Конъюнктуры Земли и времени. Геополитические и хронополитические интеллектуальные расследования (Цымбурский) - страница 177

Поскольку определяющие особенности тоталитарных систем XX века связаны с отношениями между государством и обществом, а с другой стороны – между государством и внешним миром, тоталитаризм особенно пристрастен к идее государственного суверенитета. В то же время двусмысленность посттоталитаризма как авторевизии тоталитарного общества оборачивается оригинальными особенностями в трактовке идеи суверенитета. Через анализ мутаций, наблюдаемых сегодня в этой клеточке современного политического дискурса, перед нами раскрываются парадоксальные перспективы посттоталитарных практик.

К размышлениям на эту тему меня подтолкнуло первоначально оригинальное определение суверенитета, предложенное литовским политологом и экономистом А. Бурачасом в советско-французском сборнике «50/50. Опыт словаря нового мышления». Вышедший под редакцией Ю. Афанасьева и М. Ферро в момент, когда политика гласности в СССР стала перерастать в попытки реформирования сверху структур власти, этот сборник – в советской своей части – ярко выразил ход языкового самоопределения посттоталитарных политических ментальностей. Антанас Бурачас – фигура, заметная в литовском научном мире, автор ряда трудов по макроэкономике, в том числе по региональным системам; он подготовил в том же 1989 году публикацию сборника Литовской АН, отразившего принятие ею национально-государственнической платформы Саюдиса [Демократическая перестройка 1989]. Итак, Бурачас пишет: «Суверенитет – совокупность полновластия нации и прав, гарантирующих независимость личности… Суверенитет нации выражается в первую очередь в возможностях ее свободного политического самоопределения, в правах нации на занимаемую ею испокон веков исторически сложившуюся территорию, ее природные и ископаемые ресурсы, также в верховенстве ее законодательства и избранной ею государственной власти, в национальном гражданстве. Суверенитет человека выражается в реальных правах на жизнь и независимость мировоззрения, гарантиях против насилия и голода, защите самостоятельности личности в целом» [Бурачас 1989: 519].

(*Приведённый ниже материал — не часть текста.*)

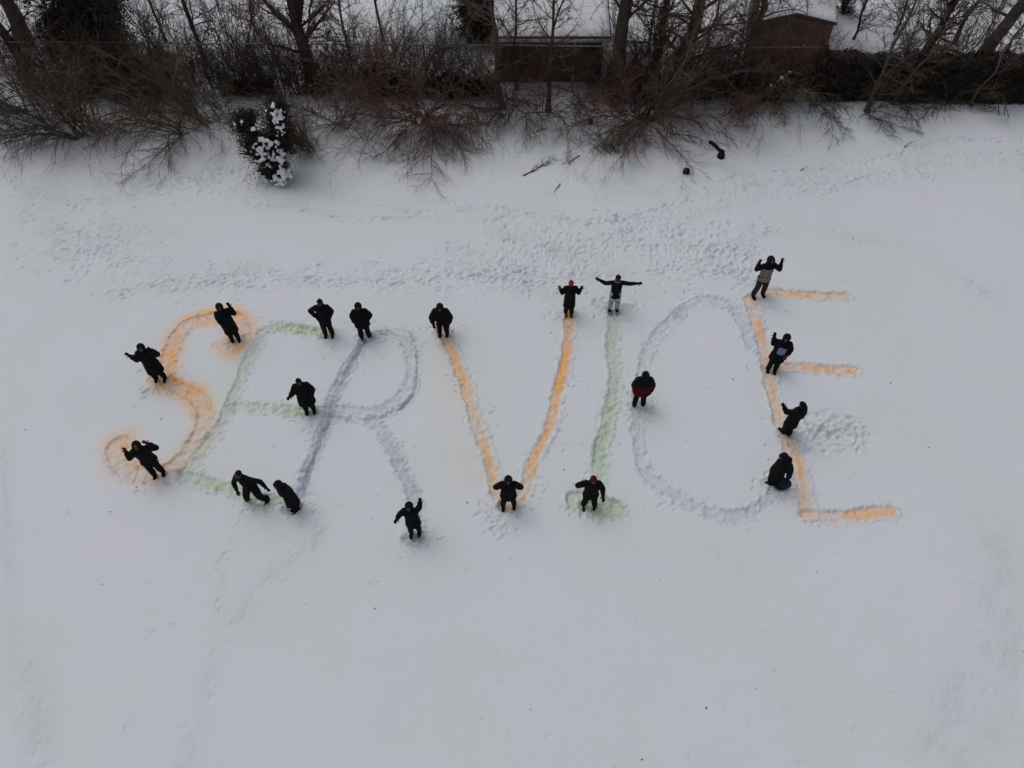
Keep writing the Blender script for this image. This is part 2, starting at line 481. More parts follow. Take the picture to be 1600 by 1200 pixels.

Меня особенно поразило в этом определении слово «совокупность». По Бурачасу выходит, что «суверенитет вообще», подразделяемый на суверенитет нации и на суверенитет личности, – не просто родовое понятие относительно этих двух частных видов суверенитета. У автора «суверенитет вообще» оказывается какой-то нерасчлененной синкретической совокупностью суверенитета нации и личности, когда и нация свободно самоопределяется, владея землей, водами и земными ископаемыми, и личность не страшится за жизнь, желудок и за независимость мировоззрения. Бурачасовский суверенитет – это все хорошее для всех.